Feeding America, one of the largest organizations lobbying on agriculture issues with $300,710 in recent quarterly disclosures, has been focused specifically on SNAP and child nutrition reauthorization. The organization's lobbying priorities align directly with the concerns raised by anti-hunger advocates about the impact of new restrictions on food access.

The political dynamic

SNAP has traditionally been the glue that holds farm bill coalitions together — rural lawmakers support nutrition spending in exchange for urban and suburban lawmakers supporting farm subsidies. Any disruption to that dynamic, whether through restrictive SNAP waivers or contentious provisions in the nutrition title, could complicate the already fragile bipartisan math that Chairman Thompson needs to get his bill through committee and onto the House floor.

The American Conservation Coalition, which disclosed $40,000 in lobbying on conservative climate solutions in the farm bill, represents the kind of cross-cutting interest that demonstrates how broadly the farm bill touches American policy — from food stamps to forest management to climate.

Looking Ahead

The February 23 markup is the immediate flashpoint.

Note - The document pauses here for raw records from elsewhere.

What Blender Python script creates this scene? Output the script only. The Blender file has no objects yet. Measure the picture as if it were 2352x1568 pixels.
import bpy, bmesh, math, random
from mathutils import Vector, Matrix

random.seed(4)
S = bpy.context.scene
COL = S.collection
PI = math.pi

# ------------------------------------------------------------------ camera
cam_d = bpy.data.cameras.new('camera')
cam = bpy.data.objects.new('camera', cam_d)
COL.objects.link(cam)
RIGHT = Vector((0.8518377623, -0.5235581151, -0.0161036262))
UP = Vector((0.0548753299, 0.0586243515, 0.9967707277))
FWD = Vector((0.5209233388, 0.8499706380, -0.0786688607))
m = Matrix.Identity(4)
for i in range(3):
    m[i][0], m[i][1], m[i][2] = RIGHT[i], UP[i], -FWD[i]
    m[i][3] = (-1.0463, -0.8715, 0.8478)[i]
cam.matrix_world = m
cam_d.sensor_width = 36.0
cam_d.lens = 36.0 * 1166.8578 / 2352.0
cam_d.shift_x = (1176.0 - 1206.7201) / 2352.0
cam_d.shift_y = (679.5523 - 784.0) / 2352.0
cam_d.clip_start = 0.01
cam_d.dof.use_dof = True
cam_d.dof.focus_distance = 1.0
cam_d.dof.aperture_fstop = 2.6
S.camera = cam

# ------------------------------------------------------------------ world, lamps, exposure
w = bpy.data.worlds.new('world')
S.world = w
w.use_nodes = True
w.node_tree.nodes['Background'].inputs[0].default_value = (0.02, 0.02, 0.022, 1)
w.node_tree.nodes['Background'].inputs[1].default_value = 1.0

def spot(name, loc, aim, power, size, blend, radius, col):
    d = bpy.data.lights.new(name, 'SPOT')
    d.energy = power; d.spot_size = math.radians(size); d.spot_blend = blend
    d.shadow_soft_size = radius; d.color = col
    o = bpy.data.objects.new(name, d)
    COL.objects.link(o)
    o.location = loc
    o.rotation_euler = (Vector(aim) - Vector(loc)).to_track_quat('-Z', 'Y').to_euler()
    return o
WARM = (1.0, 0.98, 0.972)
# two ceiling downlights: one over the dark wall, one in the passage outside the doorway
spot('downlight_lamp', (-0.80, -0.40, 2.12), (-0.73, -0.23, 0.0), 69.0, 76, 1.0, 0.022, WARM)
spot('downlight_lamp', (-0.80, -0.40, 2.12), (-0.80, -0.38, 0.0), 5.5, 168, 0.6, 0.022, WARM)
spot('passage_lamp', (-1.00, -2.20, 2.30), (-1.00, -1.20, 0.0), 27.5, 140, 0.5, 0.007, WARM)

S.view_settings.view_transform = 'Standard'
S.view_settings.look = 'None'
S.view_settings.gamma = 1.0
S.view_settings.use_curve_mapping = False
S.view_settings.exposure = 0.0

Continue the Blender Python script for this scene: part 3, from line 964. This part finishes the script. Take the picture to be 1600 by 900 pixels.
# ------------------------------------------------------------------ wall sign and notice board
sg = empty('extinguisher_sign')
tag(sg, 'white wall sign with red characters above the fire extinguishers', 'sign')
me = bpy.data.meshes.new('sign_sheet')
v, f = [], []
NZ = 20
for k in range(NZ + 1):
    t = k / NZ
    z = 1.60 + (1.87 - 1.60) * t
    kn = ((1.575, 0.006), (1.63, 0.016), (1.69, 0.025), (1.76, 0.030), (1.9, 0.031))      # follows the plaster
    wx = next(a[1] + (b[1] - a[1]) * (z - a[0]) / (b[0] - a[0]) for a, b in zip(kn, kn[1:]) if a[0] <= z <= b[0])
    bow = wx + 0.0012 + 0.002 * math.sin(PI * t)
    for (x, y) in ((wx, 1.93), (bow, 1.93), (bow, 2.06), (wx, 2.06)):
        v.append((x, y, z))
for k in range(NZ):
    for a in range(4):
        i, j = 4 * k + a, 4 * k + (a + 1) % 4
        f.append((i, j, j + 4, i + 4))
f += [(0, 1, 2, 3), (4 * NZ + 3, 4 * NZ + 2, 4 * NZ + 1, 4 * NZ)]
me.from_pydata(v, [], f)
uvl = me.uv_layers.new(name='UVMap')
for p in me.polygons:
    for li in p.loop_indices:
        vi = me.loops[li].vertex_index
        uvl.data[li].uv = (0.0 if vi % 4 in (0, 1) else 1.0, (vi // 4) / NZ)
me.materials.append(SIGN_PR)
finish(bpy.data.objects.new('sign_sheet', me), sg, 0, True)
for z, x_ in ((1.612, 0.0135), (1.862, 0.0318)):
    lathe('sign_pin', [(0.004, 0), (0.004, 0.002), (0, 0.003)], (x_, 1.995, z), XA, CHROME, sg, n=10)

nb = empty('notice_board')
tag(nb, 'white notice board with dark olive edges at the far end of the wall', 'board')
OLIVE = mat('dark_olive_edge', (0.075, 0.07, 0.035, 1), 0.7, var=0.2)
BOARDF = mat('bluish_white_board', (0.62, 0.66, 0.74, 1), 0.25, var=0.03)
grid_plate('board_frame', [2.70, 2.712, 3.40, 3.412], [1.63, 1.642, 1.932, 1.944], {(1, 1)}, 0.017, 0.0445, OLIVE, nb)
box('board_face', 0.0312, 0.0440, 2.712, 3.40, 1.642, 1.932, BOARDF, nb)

If the bill clears committee, it will face a floor vote in a narrowly divided House where agricultural policy intersects with fights over pesticide regulation, nutrition assistance, animal welfare, and trade. Meanwhile, USDA's "Farmer and Rancher Freedom" initiative — announced alongside a $1 billion early aid package for specialty crop producers — signals the executive branch is moving on its own timeline.

And looming over all of it: Politico reported that the chairs and ranking members of both the House and Senate Agriculture Committees have signaled that H-2A visa program reform is a top priority for 2026, setting the stage for labor provisions to be debated alongside or in connection with the farm bill.

After three extensions and zero bills passed this Congress, the agriculture sector is watching closely. Monday's markup will reveal whether this farm bill has the votes to move — or whether America's farmers are in for another round of delays.